Lightning strikes are becoming an increasing problem in South Asian nation due to global warming
Bangladesh has recorded 133 deaths, including those of 23 children, in the pre-monsoon season when lightning starts peaking from March to May. (Photo: Unsplash)
Bangladesh recorded 133 deaths, including those of 23 children, in the pre-monsoon season when lightning starts peaking from March to May in the South Asian nation, according to a non-government disaster preparedness and reduction unit.
“Awareness and early warnings could have saved many of these lives,” said Meherun Nesa, coordinator of the capital Dhaka-based Disaster Forum, which came out with this year’s figures.
Official confirmation of fatalities due to lightning is compiled later and is often accused of under estimating the real numbers.
Quoting newspaper reports, Disaster Forum said the country witnessed 133 deaths this season, including 23 children killed while picking mangoes or playing in the rain during thunderstorms.
Lightning, on an average, kills two people per day during the pre-monsoon season, and strikes are forecast to increase in Bangladesh due to global warming.
Over the last 14 years, since the nation began keeping tabs on the death toll, the Disaster Forum has reported a total of 3,746 fatalities, mostly farmers and 633 children.
“Farmers are literally putting their lives at risk"
In each of the last three years, Bangladesh has seen more than 300 deaths with 380 killed in 2020 alone.
Save the Society and Thunderstorm Awareness Forum (SSTAF), a voluntary organization, said in a 2019 study that 70 percent of victims were farmers, struck while working in their fields.
“Farmers are literally putting their lives at risk to feed Bangladesh,” SSTAF general secretary, Rashim Molla, said, citing official data that confirmed 2,785 fatalities between 2011 and 2021.
“Lightning fatalities have significantly increased as people spend more time working outside home than ever before,” said Atiqul Huq, former director-general of the state-run Department of Disaster Management.
The United Nations Capital Development Fund in a report mentioned Bangladesh as a country with one of the highest death rates by lightning. Northern Bangladesh is more prone to strikes.
“‘The hotter the temperature gets the more charged clouds become,” observed A Atiq Rahman, executive director of the Bangladesh Centre for Advanced Studies, a non-government organization involved in climate research.
"A deterministic lightning forecast is possible with existing technology"
“Changing climate is increasing both lightning intensity and frequency,” he said.
But Bangladesh still lacks a lightning forecast system.
The Bangladesh Meteorological Department gives a generalized weather forecast daily; often featuring a sweeping warning that lightning might occur at many places.
But a deterministic lightning forecast is possible with existing technology, tracking thunderstorms as they form and their potential strike places.

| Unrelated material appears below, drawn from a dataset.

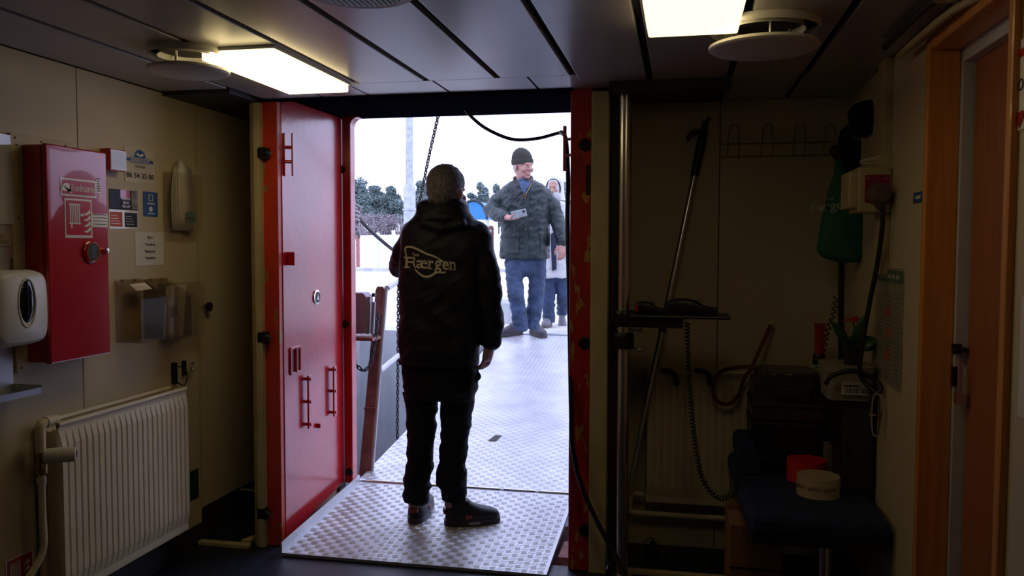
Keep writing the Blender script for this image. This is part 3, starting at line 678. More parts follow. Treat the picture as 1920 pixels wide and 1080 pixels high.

The Bangladesh Meteorological Department announced the launching of an automated thunderstorm and lightning forecast system in March last year though no deterministic lightning forecast is yet to come from it.
“We are working, building our skills. It will be a few years before we can give location and time-specific lightning warnings,” said meteorologist Muhammad Abul Kalam Mallik.
Bangladesh has undertaken a number of projects since 2014 and spent millions of dollars without success in mitigating the dangers posed by lightning.